▶ SOURCE MATERIAL
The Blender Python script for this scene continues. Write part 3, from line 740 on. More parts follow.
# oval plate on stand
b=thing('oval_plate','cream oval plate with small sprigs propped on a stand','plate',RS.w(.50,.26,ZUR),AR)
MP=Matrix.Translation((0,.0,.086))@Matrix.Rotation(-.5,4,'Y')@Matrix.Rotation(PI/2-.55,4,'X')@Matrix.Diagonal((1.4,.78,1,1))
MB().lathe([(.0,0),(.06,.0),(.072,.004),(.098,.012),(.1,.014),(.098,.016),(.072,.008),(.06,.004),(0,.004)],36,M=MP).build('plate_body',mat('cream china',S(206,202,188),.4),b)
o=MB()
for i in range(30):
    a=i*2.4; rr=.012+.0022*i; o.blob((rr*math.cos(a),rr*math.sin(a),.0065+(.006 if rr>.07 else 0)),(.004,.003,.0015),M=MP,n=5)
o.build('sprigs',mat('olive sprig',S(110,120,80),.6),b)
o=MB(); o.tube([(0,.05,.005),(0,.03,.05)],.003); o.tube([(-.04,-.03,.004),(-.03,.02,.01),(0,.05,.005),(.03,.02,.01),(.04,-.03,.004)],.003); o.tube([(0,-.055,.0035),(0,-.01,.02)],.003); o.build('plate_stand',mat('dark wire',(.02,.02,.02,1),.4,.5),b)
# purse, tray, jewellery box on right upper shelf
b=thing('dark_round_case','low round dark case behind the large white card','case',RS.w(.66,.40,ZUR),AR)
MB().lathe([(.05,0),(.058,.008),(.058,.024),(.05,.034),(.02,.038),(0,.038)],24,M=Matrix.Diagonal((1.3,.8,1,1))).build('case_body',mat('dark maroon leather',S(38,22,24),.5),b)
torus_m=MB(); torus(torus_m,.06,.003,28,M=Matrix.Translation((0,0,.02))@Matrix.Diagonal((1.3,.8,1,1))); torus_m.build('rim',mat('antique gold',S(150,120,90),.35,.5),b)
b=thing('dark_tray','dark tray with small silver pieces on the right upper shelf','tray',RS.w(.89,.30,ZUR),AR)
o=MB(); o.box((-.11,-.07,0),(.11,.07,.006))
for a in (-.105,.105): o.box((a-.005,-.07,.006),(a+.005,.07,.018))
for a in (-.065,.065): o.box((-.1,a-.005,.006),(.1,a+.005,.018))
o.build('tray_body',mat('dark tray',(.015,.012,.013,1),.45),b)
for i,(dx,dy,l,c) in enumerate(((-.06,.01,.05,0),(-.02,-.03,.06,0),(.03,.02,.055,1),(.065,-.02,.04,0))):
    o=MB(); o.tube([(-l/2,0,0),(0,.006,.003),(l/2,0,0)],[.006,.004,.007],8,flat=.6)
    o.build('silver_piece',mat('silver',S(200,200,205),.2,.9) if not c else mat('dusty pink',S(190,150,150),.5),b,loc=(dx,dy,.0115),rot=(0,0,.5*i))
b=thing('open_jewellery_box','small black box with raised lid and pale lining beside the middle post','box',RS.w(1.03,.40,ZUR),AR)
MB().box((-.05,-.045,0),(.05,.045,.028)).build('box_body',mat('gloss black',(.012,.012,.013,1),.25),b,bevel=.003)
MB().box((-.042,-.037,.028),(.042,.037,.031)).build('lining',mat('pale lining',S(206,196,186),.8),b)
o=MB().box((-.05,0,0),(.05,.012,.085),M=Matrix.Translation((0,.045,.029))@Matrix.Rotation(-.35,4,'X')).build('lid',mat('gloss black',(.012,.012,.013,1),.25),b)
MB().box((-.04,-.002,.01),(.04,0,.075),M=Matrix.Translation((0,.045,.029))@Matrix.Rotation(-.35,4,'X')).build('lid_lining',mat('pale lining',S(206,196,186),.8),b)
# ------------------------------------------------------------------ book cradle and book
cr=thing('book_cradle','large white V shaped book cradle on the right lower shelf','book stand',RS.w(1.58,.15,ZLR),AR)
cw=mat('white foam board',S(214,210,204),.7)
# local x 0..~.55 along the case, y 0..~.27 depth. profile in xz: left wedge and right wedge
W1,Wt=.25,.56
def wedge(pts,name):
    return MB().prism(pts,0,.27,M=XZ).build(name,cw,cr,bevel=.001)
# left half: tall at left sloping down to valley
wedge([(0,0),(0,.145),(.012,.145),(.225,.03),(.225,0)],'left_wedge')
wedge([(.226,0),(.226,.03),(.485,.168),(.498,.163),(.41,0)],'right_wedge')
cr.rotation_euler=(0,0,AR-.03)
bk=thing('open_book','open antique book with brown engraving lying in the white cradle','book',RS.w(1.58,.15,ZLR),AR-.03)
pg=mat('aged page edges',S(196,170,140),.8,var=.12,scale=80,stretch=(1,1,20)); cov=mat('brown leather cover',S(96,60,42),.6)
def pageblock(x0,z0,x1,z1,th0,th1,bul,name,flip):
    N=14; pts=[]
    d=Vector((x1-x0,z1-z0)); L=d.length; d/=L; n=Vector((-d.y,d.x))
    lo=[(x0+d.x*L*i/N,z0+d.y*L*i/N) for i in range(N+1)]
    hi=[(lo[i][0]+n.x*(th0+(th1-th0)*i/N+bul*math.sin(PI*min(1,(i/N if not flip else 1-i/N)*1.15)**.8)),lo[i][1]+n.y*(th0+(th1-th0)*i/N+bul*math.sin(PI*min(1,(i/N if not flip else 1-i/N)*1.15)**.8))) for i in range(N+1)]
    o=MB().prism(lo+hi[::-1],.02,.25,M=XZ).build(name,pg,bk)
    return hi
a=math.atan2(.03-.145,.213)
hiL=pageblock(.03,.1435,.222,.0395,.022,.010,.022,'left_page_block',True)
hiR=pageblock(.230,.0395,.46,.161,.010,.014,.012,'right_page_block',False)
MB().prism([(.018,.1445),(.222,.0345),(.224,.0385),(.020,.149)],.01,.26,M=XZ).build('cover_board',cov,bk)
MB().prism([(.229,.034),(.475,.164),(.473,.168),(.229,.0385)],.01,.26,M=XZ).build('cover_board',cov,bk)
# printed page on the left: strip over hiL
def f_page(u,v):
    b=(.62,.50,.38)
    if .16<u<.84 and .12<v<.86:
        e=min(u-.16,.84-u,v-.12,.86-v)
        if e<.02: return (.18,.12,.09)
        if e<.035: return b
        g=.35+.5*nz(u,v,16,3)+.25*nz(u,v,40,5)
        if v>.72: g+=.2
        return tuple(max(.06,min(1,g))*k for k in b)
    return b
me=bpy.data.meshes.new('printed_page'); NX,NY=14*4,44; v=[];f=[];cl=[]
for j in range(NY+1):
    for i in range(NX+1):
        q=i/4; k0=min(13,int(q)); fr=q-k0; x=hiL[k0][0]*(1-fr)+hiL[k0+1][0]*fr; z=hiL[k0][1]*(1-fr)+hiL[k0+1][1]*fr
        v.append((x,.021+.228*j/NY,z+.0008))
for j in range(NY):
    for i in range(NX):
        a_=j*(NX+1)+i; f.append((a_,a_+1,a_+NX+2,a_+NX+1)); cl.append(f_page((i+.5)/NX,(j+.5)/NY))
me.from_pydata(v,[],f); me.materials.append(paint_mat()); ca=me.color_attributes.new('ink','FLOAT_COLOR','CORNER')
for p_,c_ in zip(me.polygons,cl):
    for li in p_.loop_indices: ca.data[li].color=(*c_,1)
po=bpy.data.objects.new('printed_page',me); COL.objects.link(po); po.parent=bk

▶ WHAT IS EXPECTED
Repeat the data verbatim.

▶ IN RESPONSE
The Blender Python script for this scene continues. Write part 3, from line 740 on. More parts follow.
# oval plate on stand
b=thing('oval_plate','cream oval plate with small sprigs propped on a stand','plate',RS.w(.50,.26,ZUR),AR)
MP=Matrix.Translation((0,.0,.086))@Matrix.Rotation(-.5,4,'Y')@Matrix.Rotation(PI/2-.55,4,'X')@Matrix.Diagonal((1.4,.78,1,1))
MB().lathe([(.0,0),(.06,.0),(.072,.004),(.098,.012),(.1,.014),(.098,.016),(.072,.008),(.06,.004),(0,.004)],36,M=MP).build('plate_body',mat('cream china',S(206,202,188),.4),b)
o=MB()
for i in range(30):
    a=i*2.4; rr=.012+.0022*i; o.blob((rr*math.cos(a),rr*math.sin(a),.0065+(.006 if rr>.07 else 0)),(.004,.003,.0015),M=MP,n=5)
o.build('sprigs',mat('olive sprig',S(110,120,80),.6),b)
o=MB(); o.tube([(0,.05,.005),(0,.03,.05)],.003); o.tube([(-.04,-.03,.004),(-.03,.02,.01),(0,.05,.005),(.03,.02,.01),(.04,-.03,.004)],.003); o.tube([(0,-.055,.0035),(0,-.01,.02)],.003); o.build('plate_stand',mat('dark wire',(.02,.02,.02,1),.4,.5),b)
# purse, tray, jewellery box on right upper shelf
b=thing('dark_round_case','low round dark case behind the large white card','case',RS.w(.66,.40,ZUR),AR)
MB().lathe([(.05,0),(.058,.008),(.058,.024),(.05,.034),(.02,.038),(0,.038)],24,M=Matrix.Diagonal((1.3,.8,1,1))).build('case_body',mat('dark maroon leather',S(38,22,24),.5),b)
torus_m=MB(); torus(torus_m,.06,.003,28,M=Matrix.Translation((0,0,.02))@Matrix.Diagonal((1.3,.8,1,1))); torus_m.build('rim',mat('antique gold',S(150,120,90),.35,.5),b)
b=thing('dark_tray','dark tray with small silver pieces on the right upper shelf','tray',RS.w(.89,.30,ZUR),AR)
o=MB(); o.box((-.11,-.07,0),(.11,.07,.006))
for a in (-.105,.105): o.box((a-.005,-.07,.006),(a+.005,.07,.018))
for a in (-.065,.065): o.box((-.1,a-.005,.006),(.1,a+.005,.018))
o.build('tray_body',mat('dark tray',(.015,.012,.013,1),.45),b)
for i,(dx,dy,l,c) in enumerate(((-.06,.01,.05,0),(-.02,-.03,.06,0),(.03,.02,.055,1),(.065,-.02,.04,0))):
    o=MB(); o.tube([(-l/2,0,0),(0,.006,.003),(l/2,0,0)],[.006,.004,.007],8,flat=.6)
    o.build('silver_piece',mat('silver',S(200,200,205),.2,.9) if not c else mat('dusty pink',S(190,150,150),.5),b,loc=(dx,dy,.0115),rot=(0,0,.5*i))
b=thing('open_jewellery_box','small black box with raised lid and pale lining beside the middle post','box',RS.w(1.03,.40,ZUR),AR)
MB().box((-.05,-.045,0),(.05,.045,.028)).build('box_body',mat('gloss black',(.012,.012,.013,1),.25),b,bevel=.003)
MB().box((-.042,-.037,.028),(.042,.037,.031)).build('lining',mat('pale lining',S(206,196,186),.8),b)
o=MB().box((-.05,0,0),(.05,.012,.085),M=Matrix.Translation((0,.045,.029))@Matrix.Rotation(-.35,4,'X')).build('lid',mat('gloss black',(.012,.012,.013,1),.25),b)
MB().box((-.04,-.002,.01),(.04,0,.075),M=Matrix.Translation((0,.045,.029))@Matrix.Rotation(-.35,4,'X')).build('lid_lining',mat('pale lining',S(206,196,186),.8),b)
# ------------------------------------------------------------------ book cradle and book
cr=thing('book_cradle','large white V shaped book cradle on the right lower shelf','book stand',RS.w(1.58,.15,ZLR),AR)
cw=mat('white foam board',S(214,210,204),.7)
# local x 0..~.55 along the case, y 0..~.27 depth. profile in xz: left wedge and right wedge
W1,Wt=.25,.56
def wedge(pts,name):
    return MB().prism(pts,0,.27,M=XZ).build(name,cw,cr,bevel=.001)
# left half: tall at left sloping down to valley
wedge([(0,0),(0,.145),(.012,.145),(.225,.03),(.225,0)],'left_wedge')
wedge([(.226,0),(.226,.03),(.485,.168),(.498,.163),(.41,0)],'right_wedge')
cr.rotation_euler=(0,0,AR-.03)
bk=thing('open_book','open antique book with brown engraving lying in the white cradle','book',RS.w(1.58,.15,ZLR),AR-.03)
pg=mat('aged page edges',S(196,170,140),.8,var=.12,scale=80,stretch=(1,1,20)); cov=mat('brown leather cover',S(96,60,42),.6)
def pageblock(x0,z0,x1,z1,th0,th1,bul,name,flip):
    N=14; pts=[]
    d=Vector((x1-x0,z1-z0)); L=d.length; d/=L; n=Vector((-d.y,d.x))
    lo=[(x0+d.x*L*i/N,z0+d.y*L*i/N) for i in range(N+1)]
    hi=[(lo[i][0]+n.x*(th0+(th1-th0)*i/N+bul*math.sin(PI*min(1,(i/N if not flip else 1-i/N)*1.15)**.8)),lo[i][1]+n.y*(th0+(th1-th0)*i/N+bul*math.sin(PI*min(1,(i/N if not flip else 1-i/N)*1.15)**.8))) for i in range(N+1)]
    o=MB().prism(lo+hi[::-1],.02,.25,M=XZ).build(name,pg,bk)
    return hi
a=math.atan2(.03-.145,.213)
hiL=pageblock(.03,.1435,.222,.0395,.022,.010,.022,'left_page_block',True)
hiR=pageblock(.230,.0395,.46,.161,.010,.014,.012,'right_page_block',False)
MB().prism([(.018,.1445),(.222,.0345),(.224,.0385),(.020,.149)],.01,.26,M=XZ).build('cover_board',cov,bk)
MB().prism([(.229,.034),(.475,.164),(.473,.168),(.229,.0385)],.01,.26,M=XZ).build('cover_board',cov,bk)
# printed page on the left: strip over hiL
def f_page(u,v):
    b=(.62,.50,.38)
    if .16<u<.84 and .12<v<.86:
        e=min(u-.16,.84-u,v-.12,.86-v)
        if e<.02: return (.18,.12,.09)
        if e<.035: return b
        g=.35+.5*nz(u,v,16,3)+.25*nz(u,v,40,5)
        if v>.72: g+=.2
        return tuple(max(.06,min(1,g))*k for k in b)
    return b
me=bpy.data.meshes.new('printed_page'); NX,NY=14*4,44; v=[];f=[];cl=[]
for j in range(NY+1):
    for i in range(NX+1):
        q=i/4; k0=min(13,int(q)); fr=q-k0; x=hiL[k0][0]*(1-fr)+hiL[k0+1][0]*fr; z=hiL[k0][1]*(1-fr)+hiL[k0+1][1]*fr
        v.append((x,.021+.228*j/NY,z+.0008))
for j in range(NY):
    for i in range(NX):
        a_=j*(NX+1)+i; f.append((a_,a_+1,a_+NX+2,a_+NX+1)); cl.append(f_page((i+.5)/NX,(j+.5)/NY))
me.from_pydata(v,[],f); me.materials.append(paint_mat()); ca=me.color_attributes.new('ink','FLOAT_COLOR','CORNER')
for p_,c_ in zip(me.polygons,cl):
    for li in p_.loop_indices: ca.data[li].color=(*c_,1)
po=bpy.data.objects.new('printed_page',me); COL.objects.link(po); po.parent=bk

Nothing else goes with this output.